WHAT THIS TASK INVOLVES:
Skip all pictures. Write out the data below from its first line through the line that contains "red_nut(1031, 1012, 30, 1101, 1000, 33, 'red".
◇ ◇ ◇ ◇ ◇
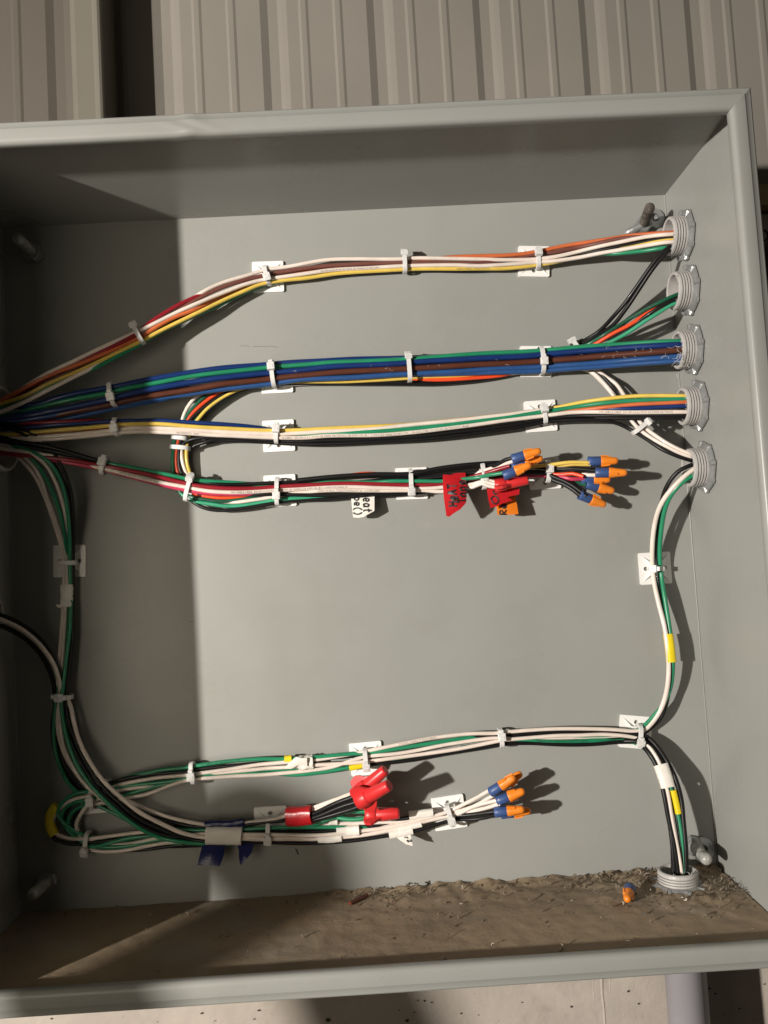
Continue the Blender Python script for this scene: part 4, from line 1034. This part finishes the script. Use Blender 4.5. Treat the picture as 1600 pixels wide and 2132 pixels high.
red_nut(748, 1650, 36, 804, 1602, 44, 'red winged wire nut behind, pointing up to the white mount', 0.15, 0.0060)
red_nut(762, 1697, 27, 833, 1693, 31, 'red winged wire nut lying lowest on the green wires', 1.25, 0.0062)
red_nut(1031, 1012, 30, 1101, 1000, 33, 'red wire nut on white wires beside the red and orange flags', 1.3, 0.0050)

# ------------------------------------------------------------------ tape
def sleeve(pts, hw, hh, m, name, label, cat='tape', group='tape bands wrapped round wires', ragged=0.0):
    """tape wound round a run: pts (x, y, h), half width px, half thickness mm"""
    P = spline([at(*p) for p in pts], 0.003)
    fr = []
    for i in range(len(P)):
        t = (P[min(i + 1, len(P) - 1)] - P[max(i - 1, 0)]).normalized()
        o = Vector((0, -1, 0)); o = (o - t * o.dot(t)).normalized()
        fr.append((t, t.cross(o), o))
    A, B = hw / 2350.0, hh * 0.001
    n = 20
    vs, fs = [], []
    for i, (p, (t, u, o)) in enumerate(zip(P, fr)):
        for k in range(n):
            w_ = 2 * math.pi * k / n
            c, s = math.cos(w_), math.sin(w_)
            c = math.copysign(abs(c) ** 0.75, c); s = math.copysign(abs(s) ** 0.75, s)
            q = 1 + ragged * noise.noise(Vector((k * 0.6, i * 0.8, hw)))
            e = t * (ragged * 0.004 * noise.noise(Vector((k * 0.9, 3.3 * (i > len(P) / 2), hw)))) if i in (0, len(P) - 1) else Vector((0, 0, 0))
            vs.append(p + u * (c * A * q) + o * (s * B * q) + e)
    for i in range(len(P) - 1):
        for k in range(n):
            fs.append((i * n + k, i * n + (k + 1) % n, (i + 1) * n + (k + 1) % n, (i + 1) * n + k))
    mb = MB()
    mb.add(vs, fs, True)
    mb.add([p - Vector((0, 0, 0)) for p in vs[:n]], [tuple(range(n))[::-1]])
    mb.add(vs[-n:], [tuple(range(n))])
    return tag(mb.build(name, m), label, cat, group)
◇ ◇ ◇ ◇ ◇
EXERCISE ANSWER:
Continue the Blender Python script for this scene: part 4, from line 1034. This part finishes the script. Use Blender 4.5. Treat the picture as 1600 pixels wide and 2132 pixels high.
red_nut(748, 1650, 36, 804, 1602, 44, 'red winged wire nut behind, pointing up to the white mount', 0.15, 0.0060)
red_nut(762, 1697, 27, 833, 1693, 31, 'red winged wire nut lying lowest on the green wires', 1.25, 0.0062)
red_nut(1031, 1012, 30, 1101, 1000, 33, 'red wire nut on white wires beside the red and orange flags', 1.3, 0.0050)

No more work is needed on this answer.